A lot of people look at the expense and hassle associated with taking out another insurance package and decide no thanks.

To some extent, there is a degree of weighing up involved. If you lead a minimalist lifestyle with few possessions then it may be worth simply taking the risk as, once again, there is no law which says you have to have it.

But if you're renting, remember that although the landlord is responsible for the building structure itself, your things aren't going to be covered if something badly goes wrong.

In an age of unscrupulous landlords and with so much potential for disaster, it's often a good idea to take out an extra layer of protection - even if it's an extra thing to budget for over the course of a year.

The best contents insurers will cover both electrical appliances such as laptops, your clothes and furniture - as well as, in some cases, priceless antiques and heirlooms. They will generally either offer to replace the things you've lost or damaged or pay you the cash equivalent.

How do I look for contents insurance?

When you go through a letting agency to rent out a flat or room, generally they will pass on your details - via something you've signed in the small-print of your contract - to a local insurer, who will likely badger you with calls from that point forward.

Sometimes it's worth listening to what they have to say, but remember that your letting agency is being paid to partner up with them, and there's no guarantee their rates are the best in town.

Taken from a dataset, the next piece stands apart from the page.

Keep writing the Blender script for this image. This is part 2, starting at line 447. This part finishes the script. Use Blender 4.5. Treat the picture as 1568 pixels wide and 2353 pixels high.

In other words, don't be afraid to tell them to get lost and shop around for yourself. To help you get started, below are some of the leading contents insurers in the UK.

Aviva

Offers unlimited contents cover - paying up to £2,000 per item.

John Lewis Finance

Unlimited maximum cover and unlimited per item cover. Introductory offers currently available.

Churchill Home Insurance

It is reported by Money that 30% of its customers paid £100 for their contents insurance. Maximum contents cover £100,000.